Final Four regains some luster with NBA-quality stars
| SAN FRANCISCO
For a few brief hours on Saturday afternoon, college basketball's Final Four will turn television sets into time machines.
The teams will not be wearing throwback jerseys. Nor will they pull on shorts only slightly larger than Speedos. Instead, in the pale light of the Louisiana Superdome, they will give America a glimpse of what college basketball might have been had its "lost generation" not abandoned the pomp and circumstance of college for the dollars and cents of the NBA.
Gone are the days when the greats made their names in the Final Four. For almost a decade, most of the top young basketball players have either skipped college or left early, culling the best talent from college basketball's showcase event.
Time will determine whether Carmelo Anthony, Dwyane Wade, and T.J. Ford become legends. But, today, they are three of the best young players in America - and, for once, they're all at the Final Four.
Don't expect this to become a common occurrence: The economic enticements that have pillaged the college ranks are still at work. Yet a mixture of rare talent and good fortune has - for at least one year - assembled arguably the top three college players for the sport's final weekend.
"It's unusual to have this kind of ability in the Final Four," says Mike DeCourcy, who writes about college basketball for The Sporting News. "It's been a while since we've had that."
Think back to the 1979 final, when Larry Bird's Indiana State and Earvin "Magic" Johnson's Michigan State played the most-watched college basketball game in history. Or even the early 1990s, when Chris Webber took Michigan's "Fab Four" to two consecutive Final Fours.
According to DeCourcy and others analysts, the Final Four hasn't seen such talent since then - until this year. Even by the standards of those good old days, they say, this trio could be exceptional.
Sophomore Ford is part hardwood architect, part down-home Texas dervish.He is a blur of energy that whirls through the paint in dizzying pirouettes. His passes are a geometric marvel - plumb-line straight through groping arms.
Wade is the emerging revelation, a junior whose skills had lacked a sufficient stage at Marquette, this season's Cinderella. Now on the biggest stage of all, he leads the tournament in scoring, and against Kentucky, the No. 1 team, he put up double figures in points, rebounds, and assists - only the third triple-double in tournament history.
Anthony, meanwhile, is the most coveted of all. As a high school senior last season, he reportedly humbled LeBron James. He likely could have been taken in the first round of the NBA draft. And now, if he leaves after his freshman season at Syracuse, most believe he would go in the top five.
Indeed, Anthony's single season at Syracuse carries a symbolic value well beyond his stats. More than any other player in college basketball today, he is perhaps the closest the game has come to seeing what it would have been like if James, Kobe Bryant, or Kevin Garnett had come to college - even for one year.
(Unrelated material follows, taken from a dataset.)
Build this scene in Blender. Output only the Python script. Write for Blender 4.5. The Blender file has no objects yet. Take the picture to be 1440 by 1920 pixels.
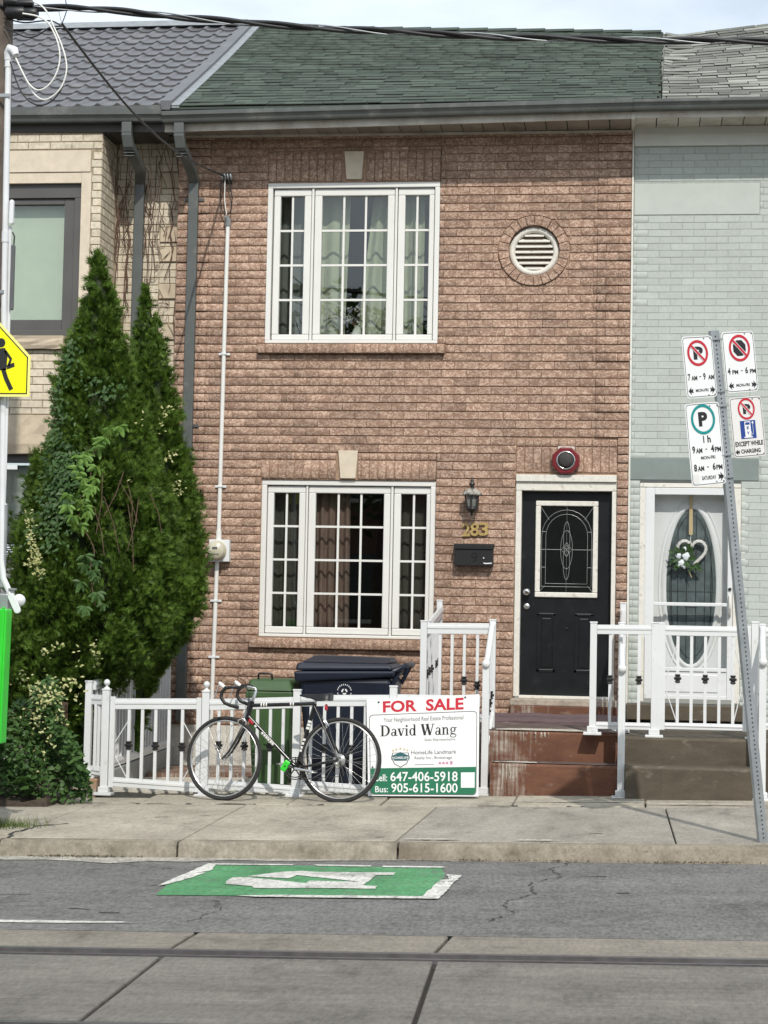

It speaks to how much the game has changed - how the top young players in the NBA today never cut down the nets at the Final Four. Particularly since 1995, when the NBA guaranteed that every first-round pick would get at least $1.5 million a year, record numbers of high schoolers and underclassmen have chosen tax brackets over tournament brackets.
The obvious result is that quality has slowly ebbed. This year's favorite, Kansas, is considered the most experienced team in the Final Four - with two seniors. It has followed the formula for success laid out by the past three national champions: Don't go for the best talent; go for the best talent that will stay the longest.
"The best players are not correlated with the best teams anymore," says Stewart Mandel of SI.com, Sports Illustrated's website. "Senior leadership has become more important than pure talent."
Yet such practicality has deprived the Final Four of some of its inspiration, and there is the hope that, this year, Anthony, Ford, and Wade can turn back the clock.
"It's mind-boggling some of the things [Wade] can do," says DeCourcy. All these players, he adds, "bring the potential for more spectacular plays."